Ibrahim generates a swirling undercurrent of hypnotic polyrhythms throughout the date, even without the aid of a bassist or drummer, enriching his tonal palette with dissonant counterpoint and polyphonic harmonies. A telling example of Ibrahim’s artistry, Ancient Africa is a most welcome reissue and recommended listening for those interested in the international reach of jazz following the post-war years.
–Troy Collins


Nick Mazzarella + Tomeka Reid
Nessa 39

Beginning early in the 21st century, Tomeka Reid gradually became well known as a cellist in many Chicago groupings. By contrast alto saxophonist Nick Mazzarella burst on the Chicago scene a decade ago, and his energy and lyricism made an immediate impact. Both heroes move freely amid the Chicago outside-jazz renaissance. This album is wholly improvised, which in principle is a musical conversation between equals. That’s Reid’s approach, whereas Mazzarella is aggressive in the Chicago way of early AACM artists, Hal Russell’s NRG Ensemble, and the rough tough adventurers they inspired to freely improvise.

So Reid usually lets Mazzarella take the lead in these nine pieces.

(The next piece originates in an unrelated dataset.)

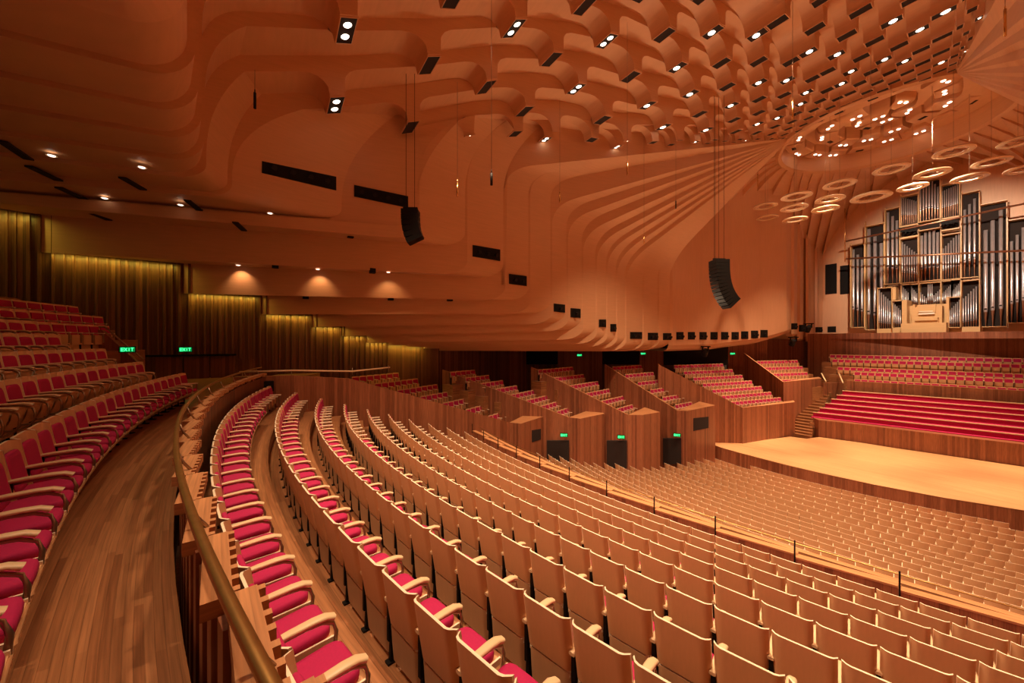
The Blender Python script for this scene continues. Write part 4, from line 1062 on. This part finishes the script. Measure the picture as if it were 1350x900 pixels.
HM = [(336, 92, 122, 143, 14, 'black'), (648, 0, 228, 244, 13, 'black'), (603, 108, 240, 259, 17, 'gold'), (738, 130, 253, 267, 21, 'gold'), (827, 12, 215, 231, 22, 'gold'), (1045, 0, 135, 157, 22, 'gold'), (1325, 0, 12, 48, 15, 'gold'), (849, 180, 311, 321, 28, 'gold'), (1141, 180, 292, 300, 42, 'gold'), (999, 180, 229, 246, 36, 'gold'), (1114, 200, 275, 345, 44, 'gold'), (891, 150, 265, 275, 30, 'black')]
HN = ['nearest the dark corner coffer at upper left', 'on the long cable near the picture top', 'beside the small line array', 'over the middle side ribs', 'on the long cable beside the coffers', 'on the long cable before the ceiling crown', 'at the top right before the far fan of ribs', 'low in front of the narrow ribs', 'over the platform rings', 'where the side ribs converge', 'between the rings and the organ', 'small one before the fan of ribs']
for (x, yt, y0, y1, d, mt), nm in zip(HM, HN):
    L, A, z0 = bpd(x, y0, d); z1 = (450 - y1) / F * d; zt = (450 - yt) / F * d
    t = empty('hanging_microphone', W(L, A, z1), 0, f"{'slim black' if mt == 'black' else 'slim brass'} hanging microphone tube {nm}", 'microphone', 'microphones hung on wires')
    mb = MB(); mb.tube([(0, 0, 0), (0, 0, z0 - z1)], [.045, .045], 8); mb.tube([(0, 0, z0 - z1), (0, 0, z0 - z1 + .12)], .02, 6); mb.build('tube', [M['black'] if mt == 'black' else M['gold']], t)
    mb = MB(); mb.tube([(0, 0, z0 - z1 + .1), (0, 0, max(zt - z1, z0 - z1 + .5))], .010, 4); mb.build('wire', [M['wire']], t)
# fittings on the soffits: find the rib's soffit under a pixel
def soffit(px, py):
    for j in range(0, 20):
        R0, R1 = RIB[j], RIB[j + 1]; z = (R0['zn'] + R0['zw']) / 2 + .05
        if (450 - py) * z <= 0: continue
        L, A, _ = bpz(px, py, z); s = AF - A
        l0 = R0['pl'][0] + R0['pl'][1] * s; l1 = R1['pl'][0] + R1['pl'][1] * s
        if l0 <= L <= l1 and s > R0['sf'] and SA * L + CA * A < 40:
            s2 = s - R0['sf']; return L, A, z, j
    return None
for i, (x, y) in enumerate(((68, 203.7), (187, 219.3), (138, 260), (238, 269), (356, 280), (219, 345.5), (314, 348.5), (419, 354), (512, 358))):
    q = soffit(x, y)
    if q is None: q = (*bpz(x, y, 4.35 if y > 300 else 6.2)[:2], 4.35 if y > 300 else 6.2, 0)
    L, A, z, _ = q; t = empty('downlight', W(L, A, z), 0, 'small round recessed downlight, ' + ['in the soffit beside the longest dark slot', 'second in the upper soffit strip', 'third, between two diagonal slots', 'fourth, left of a short dark slot', 'below the big rounded corner panel', 'above the bright scallop on the left fascia', 'above the second scallop of light', 'above the pale fascia panel', 'right of the square black fitting'][i], 'downlight', 'small soffit downlights')
    mb = MB(); lens(mb, (0, 0, -.03), np.array((1., 0, 0)), np.array((0, 1., 0)), np.array((0, 0, -1.)), .10); mb.build('lens', [M['dimlamp']], t)
    mb = MB(); mb.tube([(.135 * math.cos(a), .135 * math.sin(a), -.03) for a in np.linspace(0, 2 * math.pi, 17)[:-1]], .015, 6, closed=True); mb.build('ring', [M['edge']], t)
    if y > 300:
        lo_ = W(L, A, z - .15); lamp('SPOT', 'downlight_beam', lo_, 55, (1, .55, .25), .06, 95, .8, target=(lo_[0] - .9, lo_[1] + .25, lo_[2] - 1.5))
for i, (p, q) in enumerate((((2, 186), (38, 210)), ((38, 219), (80, 239)), ((77, 247), (114, 264)), ((113, 278), (144, 290)), ((161, 234), (189, 250)), ((247, 264), (263, 277)), ((310, 293), (322, 304)))):
    z = 6.42 if i < 2 or i == 4 else 6.05
    s0 = soffit((p[0] + q[0]) / 2, (p[1] + q[1]) / 2); z = s0[2] if s0 else z
    a = np.array(W(*bpz(*p, z - .06))); b = np.array(W(*bpz(*q, z - .06))); v = b - a; ln = np.linalg.norm(v); v /= ln; sd = np.array((-v[1], v[0], 0))
    mb = MB(); mb.box((a + b) / 2, (ln / 2, .13, .03), 0, [v, sd, (0, 0, 1)]); tag(mb.build('air_slot', [M['hollow']]), ['long diagonal dark slot nearest the picture edge', 'second diagonal dark slot in the left soffit', 'third diagonal dark slot in the left soffit', 'lowest diagonal dark slot above the battened wall', 'diagonal dark slot right of the first downlight', 'short dark slot beside the fourth downlight', 'tiny dark slot low in the soffit'][i], 'air slot', 'dark soffit slots')
for i, (x, y) in enumerate(((462, 310), (491, 357), (363, 350), (403, 391), (515, 393), (593, 394))):
    q = bpd(x, y, {0: 21.6, 1: 22.6, 2: 21, 3: 23, 4: 24.5, 5: 25.5}[i] - .3)
    mb = MB(); mb.box(W(*q), (.16, .16, .14)); mb.tube([W(q[0], q[1], q[2] + .1), W(q[0], q[1], q[2] + .35)], .03, 6)
    tag(mb.build('spotlight', [M['black']]), 'small black fitting ' + ['highest on the middle fascia', 'beside the square downlight', 'left, above the second light scallop', 'on the lower left fascia edge', 'centre of the lower fascia edge', 'rightmost on the lower fascia edge'][i], 'spotlight', 'black fittings under the stepped fascias')
# slots with spotlights in the rib faces
SL2 = [(345, 443, 207, 251, 8.5, 23, 1), (467, 538, 244, 274, 7.5, 15, 1), (623, 659, 323, 344, 0, 6, 0), (671, 694, 361, 377, 0, 3, 0), (730, 744.5, 400, 412, 0, 1.5, 0), (752, 765, 406, 419, 0, 1, 0), (789.5, 798.5, 421, 431, 0, 0, 0), (804.5, 812, 427, 437, 0, 0, 0), (830.5, 846, 437.5, 446.5, 0, 0, 0), (854, 867, 438.5, 448, 0, 0, 0), (874, 885, 439, 448, 0, 0, 0)] + [(x - 4.6, x + 4.6, 437.5 - max(0, i - 5) * .9, 447.5 - max(0, i - 5) * .9, 0, 0, 0) for i, x in enumerate((896, 911, 926.5, 941, 955, 969, 981.5, 994.5, 1007))] + [(1046, 1051, 426, 434, 0, 0, 0), (1056, 1062, 428, 437, 0, 0, 0), (1078, 1084, 431, 438, 0, 0, 0)]
def face_depth(px):
    # depth of the rib faces in the direction of px
    js = [j for j in range(6, 22)]
    seq = [(s_, ) for s_ in js]
    xs_, ds = [], []
    for j in range(8, 21):
        x = edge_px[j][0]; s_, d = solve_s(RIB[j]['pl'], x); xs_.append(x); ds.append(d)
    for (L, A) in BACKW[0:6]:
        q = proj(L, A, 0); xs_.append(q[0]); ds.append(q[2])
    return float(np.interp(px, xs_, ds))
def rib_face_d(px, j):
    """depth on the flat face of rib j between its two edges"""
    a = RIB[j]; b = RIB[j + 1]
    A0_, A1_ = AF - a['sf'], AF - b['sf'] - .14; p = (a['pl'][0] + a['pl'][1] * a['sf'], A0_); q = (b['pl'][0] + b['pl'][1] * (b['sf'] + .14), A1_)
    r = (px - 675) / F; fa = lambda t: (-CA * t[0] + SA * t[1]) - r * (SA * t[0] + CA * t[1])
    k = fa(p) / (fa(p) - fa(q)); L = p[0] + k * (q[0] - p[0]); A = p[1] + k * (q[1] - p[1]); return SA * L + CA * A
for i, (x0, x1, y0, y1, _, skew, big_) in enumerate(SL2):
    if i == 0: dA, dB = rib_face_d(x0, 6), rib_face_d(x1, 6)
    elif i == 1: dA, dB = rib_face_d(x0, 7), rib_face_d(x1, 7)
    else:
        jj = max([j for j in range(8, 22) if edge_px[j][0] <= (x0 + x1) / 2] or [8])
        if jj < 21: dA, dB = rib_face_d(x0, jj), rib_face_d(x1, jj)
        else: dA, dB = face_depth(x0), face_depth(x1)
    h = y1 - y0; sk = skew
    q = [np.array(W(*bpd(x0, y1 - sk, dA))), np.array(W(*bpd(x1, y1, dB))), np.array(W(*bpd(x1, y0 + sk, dB))), np.array(W(*bpd(x0, y0, dA)))]
    nn = np.cross(q[1] - q[0], q[3] - q[0]); nn /= np.linalg.norm(nn); nn = nn if nn @ (np.array((0, 0, EYE)) - q[0]) > 0 else -nn
    cen = sum(q) / 4
    lab = ['very wide black lighting slot in the corner panel at upper left', 'wide black lighting slot behind the small line array'][i] if i < 2 else (f"black lighting slot, {ordinal(i + 1)} along the side wall counted from the audience" if i < 20 else f"small black lighting slot, {ordinal(i - 19)} on the pleats before the organ wall")
    t = empty('lighting_slot', tuple(cen), 0, lab, 'lighting slot', 'black lighting slots in the side wall')
    mb = MB(); qq = [p - cen + nn * .05 for p in q]; mb.quad(*qq)
    for a_, b_ in zip(qq, qq[1:] + qq[:1]): mb.quad(a_, b_, b_ - nn * .4, a_ - nn * .4)
    mb.build('recess', [M['black']], t)
    wd = np.linalg.norm(q[1] - q[0]); ex = (q[1] - q[0]) / wd; hh = np.linalg.norm(q[3] - q[0])
    for k in range(max(1, min(4, int(wd / .6)))):
        c = (qq[0] + qq[1]) / 2 * 0 + qq[0] + ex * wd * (k + .6) / (max(1, min(4, int(wd / .6))) + .2) + (qq[3] - qq[0]) * .45 + nn * .08
        mb = MB(); mb.tube([c, c + nn * .16 + np.array((0, 0, -.05))], [min(.1, hh * .22), min(.13, hh * .28)], 8); mb.build('spotlight', [M['blackmesh']], t)
# projecting black moving lights low on the wall
for x, y, d, lab in ((930, 463, 40, 'black moving spotlight hanging below the plywood side wall'), (1066, 432, 46, 'black cluster of spotlights on the pleats beside the organ'), (1046, 450, 45, 'black curved loudspeaker under the end of the side wall')):
    L, A, z = bpd(x, y, d - 1); t = empty('stage_light', W(L, A, z), 0, lab, 'stage light')
    mb = MB(); mb.box((0, 0, .5), (.5, .1, .06)); mb.box((-.3, 0, .25), (.05, .08, .25)); mb.box((.3, 0, .25), (.05, .08, .25)); mb.build('yoke', [M['black']], t)
    mb = MB(); mb.tube([(.1, -.1, .25), (0, 0, 0), (-.25, .15, -.45)], [.2, .28, .3], 10); mb.build('head', [M['blackmesh']], t)
# stair enclosure behind the upper left seats
t = empty('stair_wall', W(21.5, -6.5, -1), 0, 'low timber stair wall with sloping handrail behind the upper left seats', 'stair wall')
a_, b_, c_ = bpd(98, 435, 13.6), bpd(138, 435, 13.9), bpd(190, 482, 14.2)
mb = MB(); mb.wallpath([a_[:2], b_[:2], c_[:2]], [-2.6] * 3, [a_[2], b_[2], c_[2]], .15); keep_world(mb.build('panel', [M['wood']]), t)
mb = MB(); mb.tube([W(a_[0], a_[1], a_[2] + .12), W(b_[0], b_[1], b_[2] + .12), W(c_[0] - .1, c_[1], c_[2] + .25)], .03, 8); keep_world(mb.build('handrail', [M['metal']]), t)
mb = MB(); a_, b_ = bpd(26, 401, 14.9), bpd(62, 401, 15.3); mb.wallpath([a_[:2], b_[:2]], -1.5, a_[2], .15); struct('wall_landing', mb, [M['wood']])
# doors in the outer wall
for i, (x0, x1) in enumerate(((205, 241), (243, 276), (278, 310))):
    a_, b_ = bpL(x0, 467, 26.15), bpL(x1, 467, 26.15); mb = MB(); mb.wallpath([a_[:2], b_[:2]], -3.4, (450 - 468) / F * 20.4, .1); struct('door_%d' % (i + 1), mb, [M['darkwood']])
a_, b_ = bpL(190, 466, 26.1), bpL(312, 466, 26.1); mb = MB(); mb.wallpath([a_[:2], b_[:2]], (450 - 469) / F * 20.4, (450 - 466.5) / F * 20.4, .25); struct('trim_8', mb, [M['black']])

# ================================================================ LAMPS (the hall's fittings, plus added uplights for the ribs)
def down(L, A, z, e, tgt, spot=80, size=.35): lo_ = W(L, A, z); lamp('SPOT', 'coffer_lamp_beam', lo_, e, LIGHTC, size, spot, .7, target=W(*tgt))
for (L, A, z) in ((3, 4, 11.8), (9, 4, 11.8), (13, 6.5, 12.6)): down(L, A, z, 4200, (L - .5, A + 3.5, -4), 84)
for (L, A, z) in ((6, 9, 14.0), (13, 9, 13.4), (1, 9, 13.4)): down(L, A, z, 6500, (L, A + 5, -10), 80)
for (L, A, z) in ((5, 20, 16.3), (14, 20, 15.4), (10, 25, 17.0)): down(L, A, z, 9500, (L, A + 4, -10), 85)
for (L, A, z) in ((8, 44, 18.6), (13, 44, 18.6), (9, 50, 18.6), (13, 50, 18.6)): down(L, A, z, 15500, (L, A - 3, -10), 70)
lamp('SPOT', 'organ_lamp_beam', W(7, 41, 17.0), 24000, (1, .8, .62), .3, 55, .7, target=W(9.5, 64, 7))
lamp('SPOT', 'circle_lamp_beam', W(7, -1.2, 7.6), 260, (1, .80, .50), .3, 130, .8, target=W(7, -2.5, -1))
for (A, e) in ((20, 1300), (28, 1700), (36, 1900)):
    lamp('SPOT', 'added_rib_uplight', W(20.4, A, .6), e, LIGHTC, .3, 105, .9, target=W(11, A - 6, 15))  # uplights added to set bright rib undersides against dark step walls
for (L, A) in ((4, -1.6), (10, -1.7), (15.5, -1.2)):
    lamp('SPOT', 'soffit_lamp_beam', W(L, A, 6.2), 1500, LIGHTC, .25, 95, .8, target=W(L - 1, A + 10, -5.5))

They’re equals in the title piece, which starts with tones in space; gradually space is vanquished by phrases, she bows a lovely underline to his high crying tones, and the return of spaced sounds frames the work. It segues into “Like So Many Drops of Water,” in which Mazzarella’s solo, no doubt unconsciously, reflects the shape of one of the very greatest free solos, Roscoe Mitchell’s in “Number One” (in Lester Bowie, All the Numbers [Nessa]). “The Ancestors Speak” is an alto solo with long, slowly bending tones and a lovely slow, wide vibrato. Dialogue returns in “Topographies” as his fine solo line leads to her bowed assertions; her multiple-stopped solo casts a melancholy spell that he supplements with long, sometimes distorted tones. Mazzarella unleashes his energy in “Interstices” and the concluding “Invoking a Spirit” is perfect, a slow alto melody over a long, held chord.

The album starts with a tribute to Julius Hemphill and Abdul Wadud, Mazzarella’s and Reid’s alto-cello ancestors of cherished memory; but the tribute’s sax solo with walking cello accompaniment is an approach that permeates too much of the rest of the CD. She doesn’t confront him. In her other recordings, Reid is a valuable ensemble partner, joining Roscoe Mitchell’s energy or in empathy with Nicole Mitchell, Mike Reed, Mazz Swift, and others, including her Tomeka Reid Quartet (Thirsty Ear). Mazzarella, who began as an intense melodist kin to Hemphill and Ornette Coleman, has grown in intensity and become a more expressive artist, sometimes with coarse-toned cries – his trio’s Ultraviolet (International Anthem) is an especially powerful statement. He’s best with players who match his force.  There’s a lot of pleasure in Signaling, yet Reid and Mazzarella are not quite a unit made in heaven.